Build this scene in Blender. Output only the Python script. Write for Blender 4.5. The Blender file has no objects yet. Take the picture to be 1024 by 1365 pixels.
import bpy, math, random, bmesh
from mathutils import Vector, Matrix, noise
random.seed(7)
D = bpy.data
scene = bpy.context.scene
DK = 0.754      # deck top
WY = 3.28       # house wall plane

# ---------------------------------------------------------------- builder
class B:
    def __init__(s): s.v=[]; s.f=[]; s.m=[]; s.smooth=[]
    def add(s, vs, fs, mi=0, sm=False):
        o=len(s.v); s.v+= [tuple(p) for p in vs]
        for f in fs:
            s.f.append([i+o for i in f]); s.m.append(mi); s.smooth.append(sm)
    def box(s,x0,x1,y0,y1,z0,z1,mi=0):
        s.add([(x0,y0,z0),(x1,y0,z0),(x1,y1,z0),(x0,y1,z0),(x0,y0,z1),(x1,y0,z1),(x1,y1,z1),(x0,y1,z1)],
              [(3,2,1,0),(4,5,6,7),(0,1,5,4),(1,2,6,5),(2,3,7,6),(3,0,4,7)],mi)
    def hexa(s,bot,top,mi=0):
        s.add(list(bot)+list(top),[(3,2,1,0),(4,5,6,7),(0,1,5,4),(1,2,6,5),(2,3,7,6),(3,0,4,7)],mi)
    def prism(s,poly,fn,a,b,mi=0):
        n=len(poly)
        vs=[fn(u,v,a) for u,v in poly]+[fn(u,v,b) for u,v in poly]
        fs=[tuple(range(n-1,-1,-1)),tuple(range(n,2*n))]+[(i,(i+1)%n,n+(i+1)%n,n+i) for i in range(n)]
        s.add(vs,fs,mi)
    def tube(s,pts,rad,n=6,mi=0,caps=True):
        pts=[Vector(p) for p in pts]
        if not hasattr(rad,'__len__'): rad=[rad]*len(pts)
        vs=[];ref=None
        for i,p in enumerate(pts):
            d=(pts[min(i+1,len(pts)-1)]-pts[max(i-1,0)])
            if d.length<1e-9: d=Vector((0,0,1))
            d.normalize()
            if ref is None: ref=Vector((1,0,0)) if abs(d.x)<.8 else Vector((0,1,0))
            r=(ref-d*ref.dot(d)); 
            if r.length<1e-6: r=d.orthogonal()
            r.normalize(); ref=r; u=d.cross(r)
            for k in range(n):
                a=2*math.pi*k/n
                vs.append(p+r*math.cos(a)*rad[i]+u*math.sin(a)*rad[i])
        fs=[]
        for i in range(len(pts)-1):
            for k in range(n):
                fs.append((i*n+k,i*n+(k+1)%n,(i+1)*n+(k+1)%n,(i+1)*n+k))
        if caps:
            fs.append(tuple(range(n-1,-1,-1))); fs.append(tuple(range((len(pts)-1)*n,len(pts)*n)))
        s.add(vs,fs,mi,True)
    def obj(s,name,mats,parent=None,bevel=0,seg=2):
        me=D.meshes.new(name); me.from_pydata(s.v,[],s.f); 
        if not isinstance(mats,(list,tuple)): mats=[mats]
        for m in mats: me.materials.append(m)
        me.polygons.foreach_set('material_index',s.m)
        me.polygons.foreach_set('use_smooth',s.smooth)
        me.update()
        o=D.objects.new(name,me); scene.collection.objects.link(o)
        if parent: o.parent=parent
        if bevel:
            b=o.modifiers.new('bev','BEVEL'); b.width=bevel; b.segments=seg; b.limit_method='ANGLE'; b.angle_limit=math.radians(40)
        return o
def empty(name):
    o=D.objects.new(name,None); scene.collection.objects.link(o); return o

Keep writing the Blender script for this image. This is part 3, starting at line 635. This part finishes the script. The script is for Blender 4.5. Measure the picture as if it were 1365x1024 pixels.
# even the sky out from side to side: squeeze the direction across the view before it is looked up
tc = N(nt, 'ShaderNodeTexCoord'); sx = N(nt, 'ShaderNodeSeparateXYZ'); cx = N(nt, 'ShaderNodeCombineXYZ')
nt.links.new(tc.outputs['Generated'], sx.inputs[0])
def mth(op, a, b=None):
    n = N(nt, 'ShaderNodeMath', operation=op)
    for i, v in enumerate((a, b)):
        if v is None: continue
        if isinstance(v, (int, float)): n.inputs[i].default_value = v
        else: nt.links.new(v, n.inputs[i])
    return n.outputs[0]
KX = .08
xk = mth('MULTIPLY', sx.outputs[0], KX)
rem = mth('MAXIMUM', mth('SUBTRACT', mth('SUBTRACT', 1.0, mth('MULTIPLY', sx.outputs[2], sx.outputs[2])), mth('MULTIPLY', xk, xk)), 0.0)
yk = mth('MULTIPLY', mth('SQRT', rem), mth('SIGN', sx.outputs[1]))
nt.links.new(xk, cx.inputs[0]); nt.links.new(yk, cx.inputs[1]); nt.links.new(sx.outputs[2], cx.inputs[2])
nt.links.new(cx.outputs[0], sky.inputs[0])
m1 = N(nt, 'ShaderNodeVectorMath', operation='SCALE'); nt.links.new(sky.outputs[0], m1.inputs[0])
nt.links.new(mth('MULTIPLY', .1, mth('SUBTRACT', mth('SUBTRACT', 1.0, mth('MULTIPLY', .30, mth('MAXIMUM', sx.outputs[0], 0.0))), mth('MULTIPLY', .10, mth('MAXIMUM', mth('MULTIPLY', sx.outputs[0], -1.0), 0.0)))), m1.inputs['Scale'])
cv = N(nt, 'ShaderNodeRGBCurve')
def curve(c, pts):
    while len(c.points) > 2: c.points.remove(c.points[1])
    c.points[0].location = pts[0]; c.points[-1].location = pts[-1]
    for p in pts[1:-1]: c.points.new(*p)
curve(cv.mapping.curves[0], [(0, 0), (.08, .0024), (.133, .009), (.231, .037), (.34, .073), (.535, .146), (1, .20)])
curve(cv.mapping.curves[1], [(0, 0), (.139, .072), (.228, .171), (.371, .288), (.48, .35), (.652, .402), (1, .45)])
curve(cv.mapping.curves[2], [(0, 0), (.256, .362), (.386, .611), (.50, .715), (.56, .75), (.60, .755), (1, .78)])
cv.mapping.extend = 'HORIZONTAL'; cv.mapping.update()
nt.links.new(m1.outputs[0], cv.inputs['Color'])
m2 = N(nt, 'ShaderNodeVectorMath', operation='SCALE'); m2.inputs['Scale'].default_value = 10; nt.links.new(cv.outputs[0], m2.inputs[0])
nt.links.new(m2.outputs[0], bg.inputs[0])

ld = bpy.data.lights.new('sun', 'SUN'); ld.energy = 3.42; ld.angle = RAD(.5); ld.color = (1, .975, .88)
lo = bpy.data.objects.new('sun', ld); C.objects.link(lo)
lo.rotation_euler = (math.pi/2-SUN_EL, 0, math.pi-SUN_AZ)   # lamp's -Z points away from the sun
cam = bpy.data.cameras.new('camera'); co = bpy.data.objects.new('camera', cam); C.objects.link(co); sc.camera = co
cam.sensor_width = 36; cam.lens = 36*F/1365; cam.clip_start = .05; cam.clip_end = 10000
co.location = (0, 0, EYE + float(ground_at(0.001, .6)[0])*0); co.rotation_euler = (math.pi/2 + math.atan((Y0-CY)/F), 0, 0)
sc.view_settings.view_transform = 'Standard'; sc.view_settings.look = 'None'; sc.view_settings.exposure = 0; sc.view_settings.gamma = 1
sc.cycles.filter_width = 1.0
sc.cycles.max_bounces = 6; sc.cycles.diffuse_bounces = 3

_Written request_: Repeat the material word for word from its opening line up to and including the line containing "house wall plane".

_Result of the task_:
Build this scene in Blender. Output only the Python script. Write for Blender 4.5. The Blender file has no objects yet. Take the picture to be 1024 by 1365 pixels.
import bpy, math, random, bmesh
from mathutils import Vector, Matrix, noise
random.seed(7)
D = bpy.data
scene = bpy.context.scene
DK = 0.754      # deck top
WY = 3.28       # house wall plane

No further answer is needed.